UNITED HATTERS, CAP & MILLINERY WORKERS INTERNATIONAL UNION, AFL-CIO, Respondent.
No. 14287.
United States Court of Appeals Sixth Circuit.
April 6, 1962.
Marcel Mallet-Prevost, Asst. General Counsel, National Labor Relations Board, Washington, D. C., John C. Getreu, Director 9th Region, N. L. R. B., Cincinnati, Ohio, Duane B. Beeson and Joseph C. Thackery, Washington, D. C., for appellant.
Herbert L. Segal, Louisville, Ky., Isadore Katz, Lieberman, Katz & Aronson, New York City, for appellee.

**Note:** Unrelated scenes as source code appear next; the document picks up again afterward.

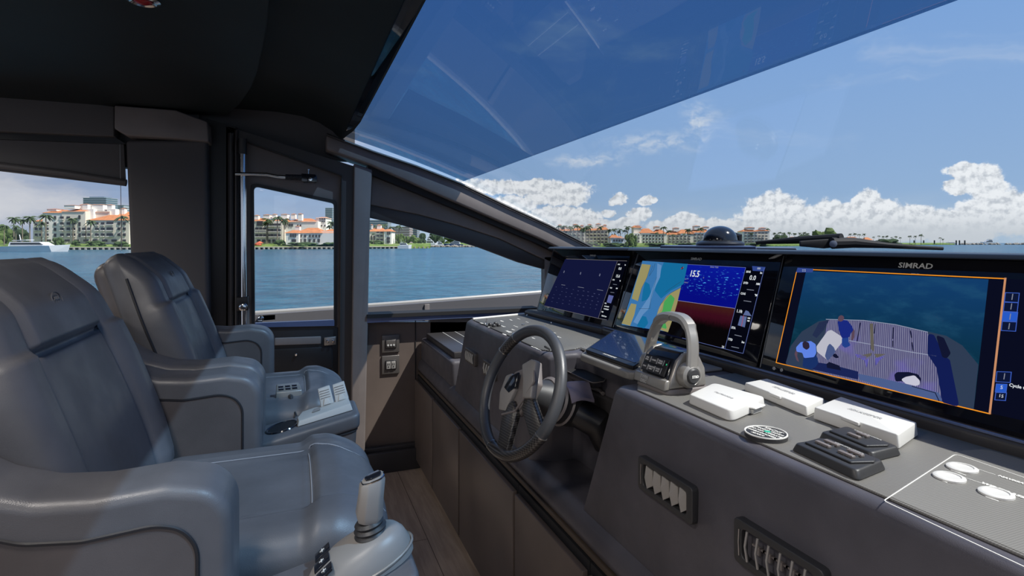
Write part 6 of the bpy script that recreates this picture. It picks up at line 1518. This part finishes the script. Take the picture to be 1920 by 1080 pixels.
# --- boats
def yacht(label, px0, px1, ytop, ywl, t, hull='boat_white', tiers=2, flip=1):
    xm = (px0+px1)/2; root = sp3(xm, t, WZ); ywl = HY + (CAMZ - WZ)*FPX/t; b = thing('yacht', label, 'boat', root, group='boats across the water')
    L = m2(px1-px0, t)/2; H = m2(ywl-ytop, t)
    def q(x, y, z): return root + r_ax*(x*L*flip) + d_ax*(y*L*.25) + V(0, 0, z*H)
    bm = nbm(); lo = [q(-.95, -.8, -.05), q(.6, -.8, -.05), q(.92, 0, -.05), (q(.6, .8, -.05)), q(-.95, .8, -.05)]; hi = [q(-1, -1, .30), q(.55, -1, .36), q(1.0, 0, .42), q(.55, 1, .36), q(-1, 1, .30)]
    prism2(bm, lo, hi); obj('hull', bm, hull, b, smooth=0)
    x0, x1, z = -.72, .42, .33
    for k in range(tiers):
        bm = nbm(); h = .24 if k == 0 else .18
        prism2(bm, [q(x0, -.75, z), q(x1, -.75, z), q(x1, .75, z), q(x0, .75, z)], [q(x0+.04, -.7, z+h), q(x1-.22, -.7, z+h), q(x1-.22, .7, z+h), q(x0+.04, .7, z+h)]); c_ = obj('superstructure', bm, 'boat_white', b, smooth=0)
        bm = nbm(); prism(bm, [q(x0+.08, -.80, z+h*.35), q(x1-.10, -.80, z+h*.35), q(x1-.20, -.80, z+h*.8), q(x0+.08, -.80, z+h*.8)], d_ax*.1*L*.25); obj('window_band', bm, 'boat_glass', c_, smooth=0)
        z += h; x0 += .08; x1 -= .32
    bm = nbm(); tube(bm, [q(x0+.15, 0, z), q(x0+.10, 0, 1.0)], L*.012, 6); obj('mast', bm, 'boat_white', b)
    bm = nbm(); prism(bm, [q(x0, -.6, z+.06), q(x0+.42, -.6, z+.10), q(x0+.42, .6, z+.10), q(x0, .6, z+.06)], (0, 0, H*.03)); obj('hardtop', bm, 'boat_white', b, smooth=0)
    return b
yacht('white sports cruiser moored before the lawn, lower left of the aft side window', 8, 132, 440, 467, 250, tiers=1)
yacht('white motor boat moored just right of the villa', 746, 772, 448, 460.5, 378, tiers=1)
yacht('tall white yacht in the middle of the marina', 796, 822, 443, 462, 530, tiers=3)
yacht('smaller white yacht touching the bow of the blue yacht', 818, 836, 450, 461.5, 525, tiers=2)
yacht('large yacht with dark blue hull', 832, 868, 447, 461, 520, hull='boat_blue', tiers=2, flip=-1)
yacht('white boat moored before the beach houses', 1618, 1656, 450, 459.5, 960, tiers=1)
yacht('white motor yacht beyond the rock jetty', 1838, 1864, 446.5, 458.5, 1150, tiers=2, flip=-1)
yacht('low white boat between the mooring piles', 1772, 1798, 451, 459, 1050, tiers=1)
# --- jetty rocks, piles, low marina wall
for i, (a, b, t) in enumerate([(808, 905, 500), (1776, 1940, 1060)]):
    rr = random.Random(i); bm = nbm()
    for k in range(90):
        px = rr.uniform(a, b); c = sp3(px, t + rr.uniform(-3, 3), WZ + rr.uniform(0, .9)*(1.6 if i else 1)); s = rr.uniform(.7, 1.6)*(2.2 if i else 1)
        bmesh.ops.create_icosphere(bm, subdivisions=1, radius=s, matrix=Matrix.Translation(c))
    o = obj('rock_jetty', bm, 'rock', smooth=0); o['kind'] = 'stuff'; o['label'] = ['rough brown rocks along the marina entrance below the yachts', 'low line of rocks running out to the right edge of the sea'][i]; o['category'] = 'rocks'
for i, px in enumerate((1714, 1732, 1752, 1793, 1799, 1809)):
    bm = nbm(); c = sp3(px, 1010, WZ); tube(bm, [c, c + V(0, 0, 8.2)], 1.1, 8); o = obj('mooring_pile', bm, 'dark_wall'); o['label'] = f'dark mooring pile, {ordinal(i)} of six standing at far right'; o['category'] = 'mooring pile'; o['group'] = 'mooring piles at far right'
bm = nbm(); A, B = sp3(720, 392, -.95), sp3(768, 402, -.95); prism(bm, [A, B, B + V(0, 0, 1.3), A + V(0, 0, 1.3)], d_ax*.5); o = obj('garden_wall', bm, 'concrete', smooth=0); o['label'] = 'low pale wall running right from the villa lawn'; o['category'] = 'wall'
bm = nbm(); c = atT(487, 455, 350); lathe(bm, [(2.4, 0), (0, 1.3)], c - V(0, 0, .3), (0, 0, 1), 8); lathe(bm, [(2.2, 0), (2.2, 1.0), (0, 1.4)], c - V(1, 1, 1.6), (0, 0, 1), 10); o = obj('parasol', bm, 'orange_cloth', smooth=0); o['label'] = 'orange-red parasols on the lawn below the white residence'; o['category'] = 'parasol'
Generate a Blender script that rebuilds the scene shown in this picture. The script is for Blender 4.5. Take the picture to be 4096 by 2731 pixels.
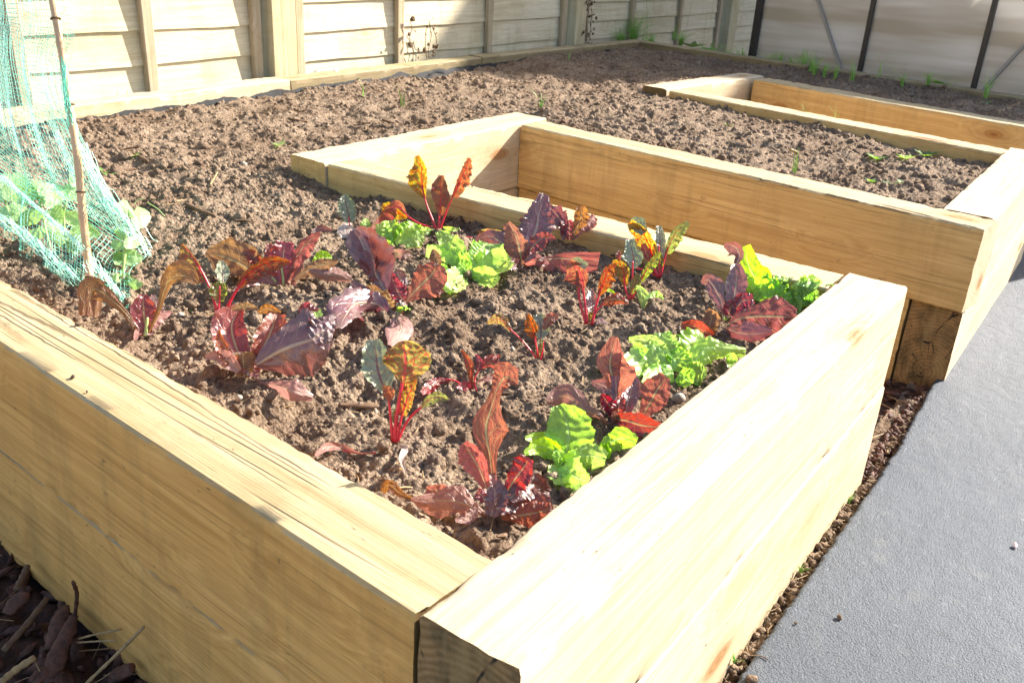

Before CECIL and O'SULLIVAN, Circuit Judges, and KALBFLEISCH, District Judge.
ORDER.
It appearing to the Court that by order of June 6, 1961, 6 Cir., 290 F.2d 591, the Court struck from its order of March 17, 1961, 6 Cir., 288 F.2d 436, the following language: "Upon the objection of the respondent to the use of the words `or any other employer' as used in the order, the Court finds that the respondent made no specific objection to the board to the use of these words in the examiner's interim report, and that the question cannot now be raised in this Court. Section 160(e), Title 29 U.S.C."; and by said order of June 6, 1961, held in abeyance pending the decision of the Supreme Court, in National Labor Relations Board v. Ochoa Fertilizer Corporation et al., the questions of modification of the order of the board by striking the phrase "or any other employer" and whether or not proper objection was made;
And it further appearing to the Court that the case of National Labor Relations Board v. Ochoa Fertilizer Corporation et al. has now been decided (368 U.S. 318, 82 S.Ct. 344, 7 L.Ed.2d 312), it is hereby ordered that the objection to the phrase "or any other employer" be overruled for the reason hereinbefore stated in the order of March 17, 1961, and that said phrase remain in the order as heretofore enforced by the original order of this Court. National Labor Relations Board v. Cheney California Lumber Co., 327 U.S. 385, 389, 66 S.Ct. 553, 90 L.Ed. 739.